Milton me ensinou como eliminar as imagens de fundo para acentuar a ação no primeiro plano; e Frank me mostrou o valor do humor visual.
UHQ: Atualmente, quais as tiras e histórias em quadrinhos que o senhor gosta? Por que?
Walker: Minhas tiras favoritas atualmente são Hagar, Zits, Mother Goose & Grimm e Family Circus.
UHQ: São mais de 50 anos fazendo uma tira por dia, às vezes até mais. Nunca aconteceu de "dar um branco"? O que fazer quando isso ocorre?
Walker: Pode parecer incrível, mas isso nunca me aconteceu. Por isso, não tenho como dizer o que fazer quando isso ocorre.
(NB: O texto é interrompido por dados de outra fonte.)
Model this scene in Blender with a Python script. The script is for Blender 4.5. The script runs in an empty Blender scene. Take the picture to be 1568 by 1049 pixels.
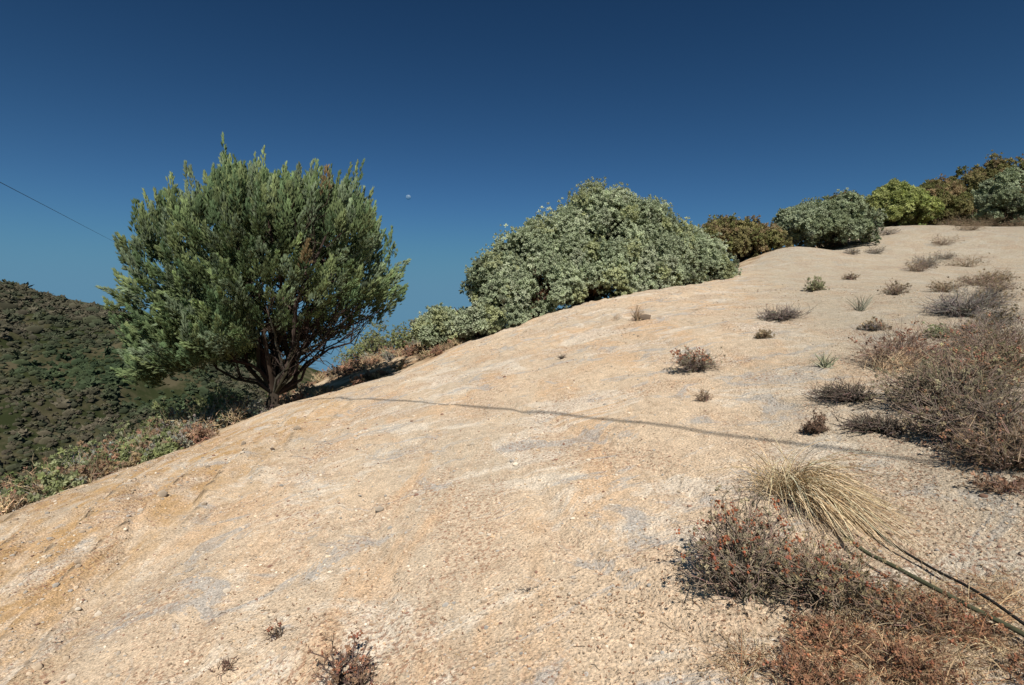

UHQ: De onde o senhor tira inspiração para as tiras? O senhor serviu ao exército americano?
Walker: De todos os lugares imagináveis. A inspiração vem de experiências de vida, leituras, de assistir à televisão ou apenas de desenhar imagens engraçadas. Sim, estive no exército por quatro anos.
Superalmanaque do Zero, publicado pela RGE |
UHQ: O senhor sabia que, quando o Recruta Zero tinha revista mensal no Brasil, parte das histórias era produzida aqui, por artistas nacionais? Chegou a ver esse material?
Walker: Sim, eu vi algumas revistas feitas no Brasil no passado. Mas, infelizmente, não sabia lê-las. Por isso, não posso comentar a parte das histórias. A arte está boa, mas mostrava um pouco mais de violência do que eu faço.
UHQ: Em quantos países Beetle Bailey já foi publicado?
Walker: Em 52 países espalhados pelo mundo inteiro.
UHQ: O mercado de tiras nos Estados Unidos é muito forte? Hoje ele também enfrenta a crise vivida pelos comics?
Walker: As tiras em quadrinhos publicadas em jornais sempre foram muito fortes. E continuam sendo! As publicações em forma de revistas que estão fracas...
UHQ: É possível um artista americano viver apenas de suas tiras? Qual o valor médio pago por tira?
Walker: Sim, claro que é possível. Cada jornal paga, pelo menos, US$ 5 por semana. Grandes jornais pagam US$ 100 ou mais. Um artista que é publicado em 100 jornais (Nota do UHQ: dado à quantidade de periódicos nos Estados Unidos, esse número não é tão alto quanto parece) consegue viver só de suas tiras.
Coletânea do Recruta Zero |
UHQ: Quantos livros de tiras do Recruta Zero já foram lançados nos Estados Unidos? De quanto em quanto tempo são realizadas essas edições compilando as tiras do personagem?
Walker: Até hoje, saíram mais de 100 livros do Recruta Zero. Normalmente, essas compilações são publicadas em intervalos de dois anos.
UHQ: O Recruta Zero foi banido do jornal do exército, porque os oficiais se sentiam ofendidos. Por causa do Dentinho (que, curiosamente, no original é quem se chama Zero), afirmaram que o senhor ridicularizava os retardados. Achavam a Dona Tetê (Miss Buxley, nos EUA) um estereótipo sexual. O que pensa de toda essa polêmica criada pelos seus personagens?
Walker: Minhas tiras sempre foram criticadas por uma coisa ou outra. O exército pensava que eu gozava dos oficiais e maculava suas autoridades com os soldados.
Os negros achavam que estava estereotipando a raça com o Tenente Mironga (Flap, no original). Os orientais faziam objeções ao Cabo Ky (Yo, no original). As feministas achavam que eu degradava as mulheres quando o General dava em cima da Dona Tetê.
As pessoas se preocupavam pelo fato de Dentinho tirar sarro de crianças de deficiências mentais. As mulheres que trabalham no exército diziam que a Sargento Lorota (Lugg, no original) não representava as qualidades que elas tinham.
Os leitores questionam freqüentemente o fato do Sargento Tainha bater no Recruta Zero ou o General Dureza (Nota do UHQ: Amos T. Halftrack, no original) gostar de bebidas alcoólicas.
Sempre há cartas nervosas de leitores sobre alguma coisa que os irritam. Não posso fazer nada quanto a isso.